2. Weblogs as place for ideas. A friend of mine asked me if I thought researchers in theory would be interested in putting up a web page (actually, we were discussing a wiki) about open problems. My response was pretty much like what you see in Oded Goldreich's FAQ -- "well that's nice, but good research problems are hard to find, and people seem to reserve them for themselves or their close colleagues."

   The point: I find that I'm starting to use my weblog as a place to deposit ideas for problems that I just don't have time to pursue, or aren't in what I think is my main line of research. In the old days they would have gone into a notebook somewhere and no one would have seen them. Now maybe someone will pick them up -- and I think that's great (especially since I usually don't know how to progress). At the same time, I wonder how peoples' concerns about ownership of ideas will affect the way they use weblogs. What do you think?

The PCP Theorem

This week I started teaching the PCP theorem: Every language in NP has a proof that can be probabilistically checked with only O(log n) random coins and a constant number of queries. One graduate student asked me which came first, the PCP theorem or the connection to hardness of approximation. That seemed like a strange question; after all why would so much effort be put into reducing parameters like number of random coins or queries unless there was some application behind it. But then again, so much emphasis is now in the literature on these parameters that he probably thought these were always the parameters people cared about the most.

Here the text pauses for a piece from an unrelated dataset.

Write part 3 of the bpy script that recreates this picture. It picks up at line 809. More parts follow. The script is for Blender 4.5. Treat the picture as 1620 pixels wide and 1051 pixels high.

To put the record straight: Feige, Goldwasser, Lovász, Safra and Szegedy made the connection between the interactive proof literature and approximation. Arora and Safra showed the importance of reducing random coins and queries and proved a weaker version of the PCP theorem. The theorem in the above form was proved by Arora, Lund, Motwani, Sudan and Szegedy.

I have been teaching off the notes of Madhu Sudan from a short course he taught on the PCP theorem. The notes don't go through every detail, but they give one of the better expositions of what is still quite a complex proof.

What happened at NEC?

The NEC Research Institute (NECI) died just over a year ago. I didn't feel comfortable talking about it then so let me say a few words now.

I joined NECI in 1999 just after its tenth anniversary. When I joined its mission and focus was basic research in computer science and physics. NECI gave me considerable time and resources to study fundamental questions in computational complexity. It was an exciting place to be.

Soon thereafter some changes were occurring. NEC modified the mission of NECI to focus on producing technologies with basic research secondary. Some researchers (though not us theorists) were encouraged to join "technology groups" to find practical applications of their research. But during this time, the administrators always supported basic research and I never felt uncomfortable doing theory.

But then on November 1, 2002, NECI merged with NEC CCR&L, a more applied research lab in the same building to form NEC Laboratories America. The new mission makes no mention of basic research. The scientists in charge were replaced by engineering/management types. Many of the research scientists, particularly physicists, were let go.

My job was never in immediate danger but NEC was no longer the place for me and so I went on the job market; no one was surprised when I decided to leave.

A corporation like NEC needs to make decisions for the health of the company. I do not fault NEC for the decisions that it made and they gave me a few great years. Still I mourn the NEC Research Institute, quite a special place during its thirteen year run.